Lippman, and Texas and Mexico have emerged to compete with California for New
Mexico's gas. The effect of other factors,
such as the pipeline from the major Canadian production to Chicago on competition
within California for New Mexico gas, and new pipeline projects under construction
(described in "other substantive issues"), have not been
studied. Updating the previous study
might be very timely.
CPL indicates the
Public Regulation Commission, CPL, EMNRD, EDD and every other state agency and
political subdivision of the state shall, upon request, furnish and make
available to the committee documents, materials or information requested by
members or staff of the committee. The
1996 study cost $250.0 and required three outside firms. The state agencies may not have the type of
resources necessary to respond effectively to the committee’s requests under
this new study.
FISCAL IMPLICATIONS
The appropriation of
$75.0 contained in this bill is a non-recurring expense to the general fund.

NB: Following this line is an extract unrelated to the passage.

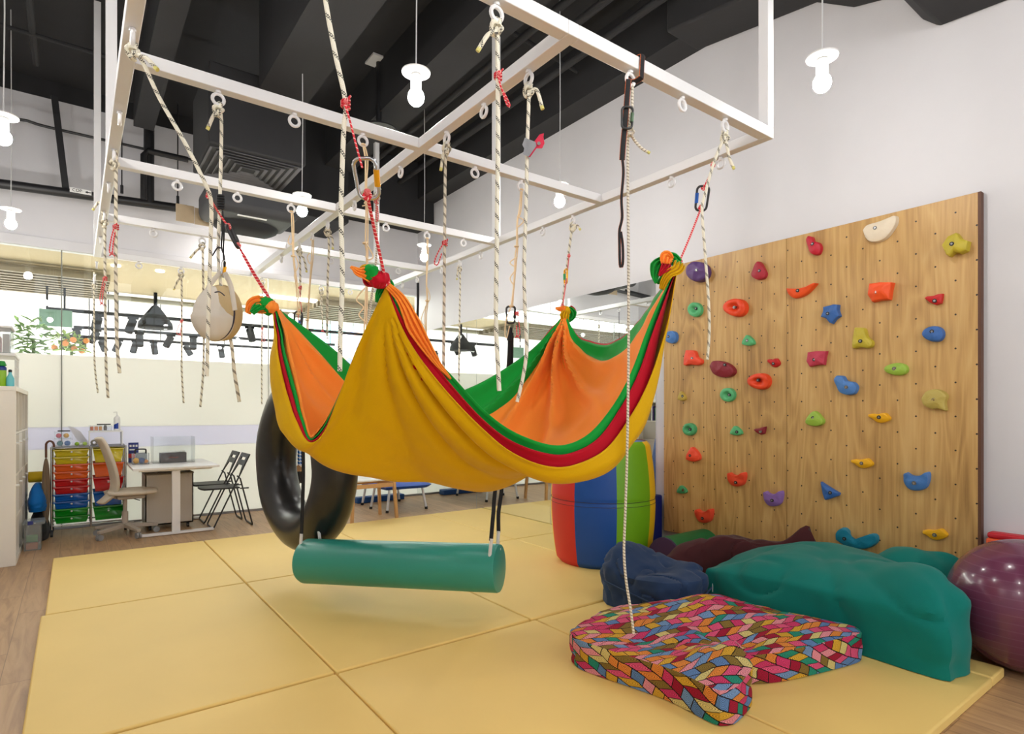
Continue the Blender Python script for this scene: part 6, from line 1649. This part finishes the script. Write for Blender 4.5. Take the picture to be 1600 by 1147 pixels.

Any unexpended or unencumbered balance remaining at the end of fiscal year 2003
shall revert to the general fund.
OTHER SUBSTANTIVE ISSUES
Numerous projects to increase the capacity of
interstate pipelines into California are under construction, permitted or
planned. Questar's Southern Trails
Pipeline has been approved by Federal Energy Regulatory Commission (FERC). It is a conversion of an existing crude oil
pipeline from San Juan County, New Mexico to Long Beach; it will serve multiple
receipt points in the San Juan Basin and multiple delivery points in
California, and will have a capacity of 120 mcf/d (million cubic feet per
day). El Paso Natural Gas' "Line
2000" has also been approved by FERC.
It also involves conversion of an existing crude oil pipeline known as
Plains All-American Pipeline, and will increase the capacity of the El Paso
system by 230 mcf/d. FERC approved the
project on May 8, 2001 and El Paso is currently working through regulatory
difficulties in Arizona. Williams Field
Services has received approval of FERC to almost double the capacity of its
Kern River transmission line, which delivers natural gas from the Rocky
Mountains to Wheeler Ridge, at the California border. The $1 billion expansion is slated for completion in spring of
2003. Williams is also considering a
direct interconnection to Southern California Gas, downstream of Wheeler
Ridge.
Not presently before FERC, but announced and planned, are two additional pipelines: Colorado Interstate Gas Company is planning to construct its Ruby Pipeline between the Rockies (Wyoming) and Northern California through a delivery point near Reno. The 30-inch and 36-inch pipeline is planned to have a capacity of 750 mcf/d and begin service in 2003. Kinder Morgan Energy Partners have announced plans to construct a new pipeline, called the Sonoran Pipeline, from the interconnection of Colorado Interstate Gas and Transwestern to the Blanco Hub (in New Mexico) and then on to the California/Arizona border. Later, the pipeline is expected to expand into California, apparently terminating near San Francisco. The initial capacity is claimed to be 750,000 dth/d (decatherms per day) with capability to increase to 1 million dth/d should the need arise. This pipeline is expected to begin service in 2003.
These projects, if completed, should be
considered during the study to assess their impact on New Mexico's interests.